Lesson 2 -- fourth quarter 2002
September 8, 2002
© Copyright 2002, Christian Light Publications
Yesterday's planting
Earlier this year we wanted corn, carrots, beans, zucchini, cucumbers, and other vegetables later this year. So we planted corn, carrots, beans, zucchini, cucumbers, and other vegetables. In addition to taste beauty we wanted visual beauty for our garden, so we planted various flowers. And since we hoped gophers and moles would avoid our garden, we planted tobacco. Would you be left in stunned amazement if I told you the seeds and seedlings produced exactly what they were supposed to produce? Of course not! It's just one of those things -- any harvesting done is the direct result of what is sown.
I wonder if Manasseh ever wondered why his life became so difficult and miserable.
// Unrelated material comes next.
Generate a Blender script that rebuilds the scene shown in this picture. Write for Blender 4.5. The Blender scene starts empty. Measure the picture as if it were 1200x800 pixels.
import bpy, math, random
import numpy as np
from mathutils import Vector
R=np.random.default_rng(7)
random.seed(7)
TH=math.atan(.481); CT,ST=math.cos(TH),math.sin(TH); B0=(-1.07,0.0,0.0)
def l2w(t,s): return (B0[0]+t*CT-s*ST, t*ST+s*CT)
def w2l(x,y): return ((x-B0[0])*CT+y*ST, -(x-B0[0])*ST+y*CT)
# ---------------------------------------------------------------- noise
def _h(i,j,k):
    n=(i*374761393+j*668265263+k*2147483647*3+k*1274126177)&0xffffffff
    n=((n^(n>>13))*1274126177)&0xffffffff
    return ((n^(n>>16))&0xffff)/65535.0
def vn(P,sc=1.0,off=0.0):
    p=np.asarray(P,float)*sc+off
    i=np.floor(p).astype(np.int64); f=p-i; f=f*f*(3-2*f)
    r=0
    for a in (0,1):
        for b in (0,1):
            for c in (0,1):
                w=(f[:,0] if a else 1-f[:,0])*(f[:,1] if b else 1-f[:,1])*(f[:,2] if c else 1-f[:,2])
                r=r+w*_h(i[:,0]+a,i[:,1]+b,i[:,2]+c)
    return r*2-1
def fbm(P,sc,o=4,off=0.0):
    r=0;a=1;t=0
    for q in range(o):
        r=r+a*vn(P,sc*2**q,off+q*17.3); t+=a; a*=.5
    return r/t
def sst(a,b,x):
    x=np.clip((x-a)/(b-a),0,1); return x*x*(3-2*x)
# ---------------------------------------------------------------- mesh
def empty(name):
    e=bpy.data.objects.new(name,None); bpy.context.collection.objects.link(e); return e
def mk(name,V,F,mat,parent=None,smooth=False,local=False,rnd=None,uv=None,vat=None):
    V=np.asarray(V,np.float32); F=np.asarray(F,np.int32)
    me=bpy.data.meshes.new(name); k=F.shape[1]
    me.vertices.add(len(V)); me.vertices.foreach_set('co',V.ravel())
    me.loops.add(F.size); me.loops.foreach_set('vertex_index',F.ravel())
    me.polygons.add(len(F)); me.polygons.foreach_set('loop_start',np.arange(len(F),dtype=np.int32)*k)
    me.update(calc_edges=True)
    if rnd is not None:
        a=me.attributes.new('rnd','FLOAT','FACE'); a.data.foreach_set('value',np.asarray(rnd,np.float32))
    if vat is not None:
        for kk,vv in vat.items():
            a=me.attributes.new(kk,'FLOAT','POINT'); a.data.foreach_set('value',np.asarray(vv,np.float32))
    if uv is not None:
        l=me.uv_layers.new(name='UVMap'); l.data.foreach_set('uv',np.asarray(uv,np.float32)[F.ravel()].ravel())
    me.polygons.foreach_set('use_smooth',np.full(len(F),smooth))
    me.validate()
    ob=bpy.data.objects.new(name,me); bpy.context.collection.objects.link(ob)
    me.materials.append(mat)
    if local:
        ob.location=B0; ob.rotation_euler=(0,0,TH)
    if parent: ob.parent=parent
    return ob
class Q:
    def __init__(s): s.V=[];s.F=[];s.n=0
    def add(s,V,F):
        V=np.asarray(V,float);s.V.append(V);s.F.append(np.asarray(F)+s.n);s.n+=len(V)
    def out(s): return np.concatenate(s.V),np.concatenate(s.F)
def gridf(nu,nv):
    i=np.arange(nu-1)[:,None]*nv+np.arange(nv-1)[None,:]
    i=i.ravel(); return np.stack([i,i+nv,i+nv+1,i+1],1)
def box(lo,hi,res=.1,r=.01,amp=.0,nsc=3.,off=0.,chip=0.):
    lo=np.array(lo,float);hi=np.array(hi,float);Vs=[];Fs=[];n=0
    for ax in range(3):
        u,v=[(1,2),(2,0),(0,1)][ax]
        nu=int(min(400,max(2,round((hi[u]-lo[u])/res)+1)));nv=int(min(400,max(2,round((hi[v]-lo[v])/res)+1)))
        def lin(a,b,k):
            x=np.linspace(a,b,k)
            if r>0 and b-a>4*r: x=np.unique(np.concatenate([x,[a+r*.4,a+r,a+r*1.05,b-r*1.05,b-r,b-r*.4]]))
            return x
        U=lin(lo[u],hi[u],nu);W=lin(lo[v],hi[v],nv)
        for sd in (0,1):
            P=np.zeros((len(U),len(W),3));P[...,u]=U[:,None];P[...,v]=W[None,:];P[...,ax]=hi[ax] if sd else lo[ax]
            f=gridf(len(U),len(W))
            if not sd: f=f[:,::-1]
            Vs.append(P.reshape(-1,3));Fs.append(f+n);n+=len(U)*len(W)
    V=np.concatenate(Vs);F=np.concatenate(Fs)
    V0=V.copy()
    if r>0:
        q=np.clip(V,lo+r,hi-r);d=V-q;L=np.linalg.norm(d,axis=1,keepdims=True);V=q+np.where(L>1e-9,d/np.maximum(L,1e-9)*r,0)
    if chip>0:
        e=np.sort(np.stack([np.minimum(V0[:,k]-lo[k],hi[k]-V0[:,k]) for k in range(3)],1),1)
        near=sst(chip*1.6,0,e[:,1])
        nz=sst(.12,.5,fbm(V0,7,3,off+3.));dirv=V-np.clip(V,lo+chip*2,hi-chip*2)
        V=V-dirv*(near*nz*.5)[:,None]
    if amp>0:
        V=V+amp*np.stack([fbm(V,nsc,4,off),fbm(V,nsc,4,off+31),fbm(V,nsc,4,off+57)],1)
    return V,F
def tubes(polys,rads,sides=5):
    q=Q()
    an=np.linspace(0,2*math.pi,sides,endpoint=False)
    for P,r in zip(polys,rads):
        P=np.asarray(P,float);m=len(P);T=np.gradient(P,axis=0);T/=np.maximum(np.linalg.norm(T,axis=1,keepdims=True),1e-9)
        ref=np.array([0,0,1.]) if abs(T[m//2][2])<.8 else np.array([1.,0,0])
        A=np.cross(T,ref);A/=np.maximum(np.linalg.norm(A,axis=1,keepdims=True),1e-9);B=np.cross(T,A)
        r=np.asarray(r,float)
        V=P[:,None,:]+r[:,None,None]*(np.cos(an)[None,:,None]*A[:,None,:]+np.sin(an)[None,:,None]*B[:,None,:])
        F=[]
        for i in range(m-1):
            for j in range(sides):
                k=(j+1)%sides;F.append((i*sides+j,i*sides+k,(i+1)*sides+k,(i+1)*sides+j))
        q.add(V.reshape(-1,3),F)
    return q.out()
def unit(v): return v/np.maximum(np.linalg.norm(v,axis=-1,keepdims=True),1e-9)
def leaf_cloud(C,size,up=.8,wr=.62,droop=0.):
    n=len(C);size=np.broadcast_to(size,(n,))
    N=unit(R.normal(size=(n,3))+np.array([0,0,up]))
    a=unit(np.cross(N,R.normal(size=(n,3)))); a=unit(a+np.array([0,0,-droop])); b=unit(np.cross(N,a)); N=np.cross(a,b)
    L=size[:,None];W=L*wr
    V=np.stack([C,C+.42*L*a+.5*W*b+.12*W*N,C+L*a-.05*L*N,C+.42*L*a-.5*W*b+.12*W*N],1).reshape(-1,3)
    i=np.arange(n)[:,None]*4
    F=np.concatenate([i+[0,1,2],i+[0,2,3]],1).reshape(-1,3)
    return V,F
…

It seems to me that, by the time he found himself in captivity, he figured out that his afflicted harvest resulted from his godless sowing. So he changed seeds in his planter, and his harvest eventually changed. Too bad the lesson struck home so late in life for him. Too bad he didn't seriously analyze life agriculture while he was yet young, learning from the miserable experience of other godless kings.
But what about you? What did you plant in your life yesterday? If you don't harvest the same today, you surely will tomorrow or in some future tomorrow. My friend, it is so abjectly foolish to have sown thorns, poison ivy, and wild oats yesterday just because they weren't going to produce an undesirable harvest on that same day! Though you have no guarantee of tomorrow, you need to pick the seeds you plant as though tomorrow were guaranteed! That means you should treat the present with no more value than you do the future. People who live for the present and the fun of it minimize the value of tomorrow. How absolutely stupid! So let's remember that our life tomorrow is just as much our life as is our life today. Why shortchange myself tomorrow by planting an unwise harvest today?
If yesterday you planted selfishness, unkindness, disrespect, insubmission, lawlessness, lust, covetousness, gossip, theft, or some other evil seed, repent! Where restitution and apologies are necessary, make amends. Then plant new seed which is after righteousness. You thought Manasseh should have learned from others, so you learn from Manasseh.
By God's grace, I'll do the same.
My choices; my influence
Manasseh made bad choices which brought him a bad harvest. Alas, his choices influenced other people, causing them to err and bringing on them a bad harvest as well. I want to avoid this kind of effect from my life. If you do also, join me in taking up the Titus Challenge: "In all things shewing thyself a pattern of good works" (Titus 2:7). The Timothy Challenge has a similar ring to it: "Let no man despise thy youth; but be thou an example of the believers" (1 Timothy 4:12).
Have you heard God recently?
Manasseh and his people "would not hearken" when God spoke to them (2 Chronicles 33:10). How well did you hear Him in this lesson, in the sermon, in your personal devotional time, or during family Bible reading?